15. Ferrell contends that the County may not rely on the theory that the Assessor rebutted the presumption that A-70 zoning would continue for Parcel 2, as the Board made no finding that the Assessor rebutted the presumption. The County responds that Ferrell may not — for the first time on appeal — raise the Board's lack of findings as a ground for rejecting the County's argument. We find it unnecessary to resolve this dispute. As we will explain, even were we to imply a finding by the Board that the Assessor rebutted the presumption that A-70 zoning for Parcel 2 would continue into the predictable future, substantial evidence in the administrative record does not support such a finding.
16. With respect to the lack of evidence of any definite zoning change occurring in the predictable future, this case is similar to Meyers, supra, 70 Cal.App.3d 799, which concluded that the assessor had failed to rebut the presumption that the present zoning would continue. In Meyers, "[t]he only evidence presented by the assessor at the hearing before the assessment appeals board was hearsay evidence to the effect that an assistant city planner had stated in a telephone conversation that he believed there was a strong likelihood that the parcel would be rezoned for commercial purposes within five year[s]." (Id. at p. 806.) "The record [did] not indicate the basis of the assistant planner's belief in this regard.
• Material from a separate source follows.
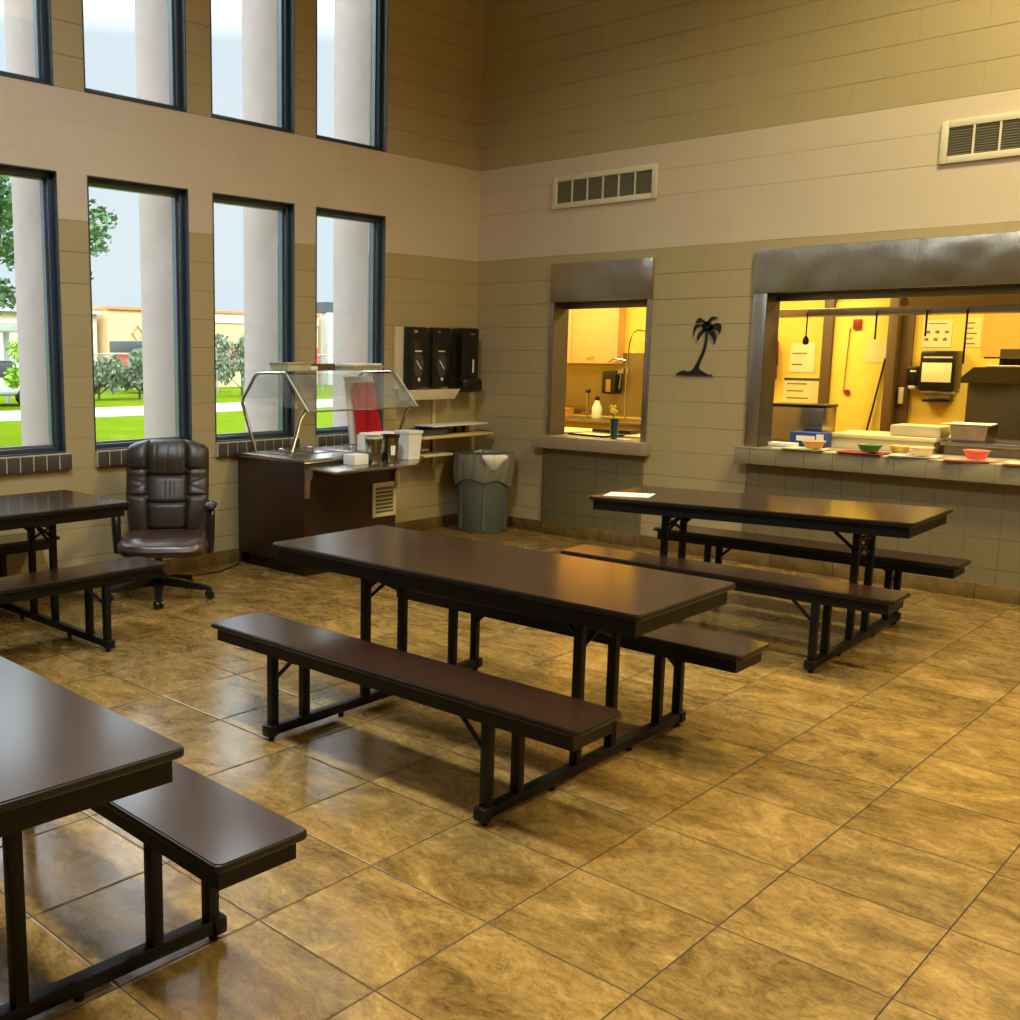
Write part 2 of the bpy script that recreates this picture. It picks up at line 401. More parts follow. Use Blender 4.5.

No official statement from the city planner's office was introduced; neither was any statement from the city council offered." (Id. at p. 806.)
17. Because we are remanding for the Board to apply the proper legal standards, we need not and do not reach the County's argument that the appraisal submitted by Ferrell did not support his opinion of the value of Parcel 2. That issue should be considered by the Board on remand as part of determining whether Ferrell met his burden to establish that the Assessor improperly valued Parcel 2. (See Farr, supra, 187 Cal.App.4th at pp. 682-683 [when property is not an owner-occupied single-family dwelling, the burden of proof is on the taxpayer to establish that the property was improperly assessed].)
18. Ferrell did not raise the attorney fee issue in the trial court, and the County argues we should reject the request on that basis. However, for the sake of judicial efficiency we have chosen to exercise our discretion to address the merits as the issue can be addressed based solely on the content of the administrative record and does not require any development of the facts in the trial court.
19. While summarizing her position, the appraiser representing the Assessor before the Board stated, "[H]e has not changed the zoning on the one. He does have a special use permit on the one, right? Correct?"
20. For the first time in his reply brief, Ferrell sets forth an additional ground for his attorney fee request, namely that "the County contends the Assessment should be affirmed on the grounds that the Assessor rebutted the presumption of continued A-70 zoning," but "the Board made no such finding." Based on "`"[o]bvious considerations of fairness,"'" we will not consider an argument made for the first time in the reply brief. (Reichardt v. Hoffman (1997) 52 Cal.App.4th 754, 764.)